O autarca garante que a taxa de desemprego do município fica abaixo da média portuguesa, o que, somado à especialização dos empregos agora criados, gera um problema que não se repete em muitos concelhos do país. “Os empresários falam da dificuldade em conseguir mão-de-obra, que começa a ser aqui um bem escasso”, assegura.
Mas mesmo esta realidade, não consegue fazer com que muitos jovens encontrem razões para ficar. Ana Novo tem 33 anos e é cabeleireira. Não encaixa na indústria. Vai partir no início do próximo ano para a Suíça. Não votou.
“Estou muito desanimada. Isto está muito parado. Também não me dou ao trabalho de ir votar. Não tinha nenhuma utilidade? Não, até porque, como se viu, muita gente não foi votar”, defende-se.
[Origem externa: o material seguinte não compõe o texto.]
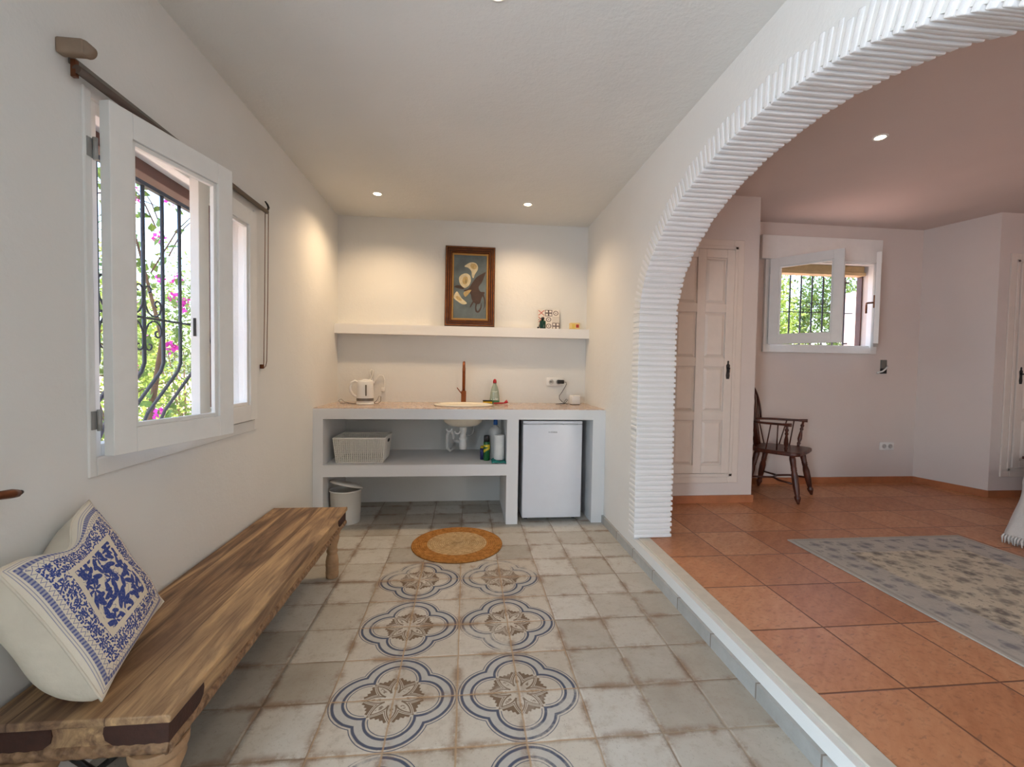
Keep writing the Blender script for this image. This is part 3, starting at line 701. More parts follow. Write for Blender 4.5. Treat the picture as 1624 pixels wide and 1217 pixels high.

Ana diz que não vê motivos para confiar numa mudança, nem em Vagos, nem no país. “Está tudo muito difícil. A população está envelhecida e os casais portugueses não fazem filhos, não dá.”
Por isso, e porque quer outro futuro, a via verde da saída está aberta. “As pessoas estão sempre a cortar nisto para pagar aquilo. Por isso emigram e eu também o vou fazer”, conclui.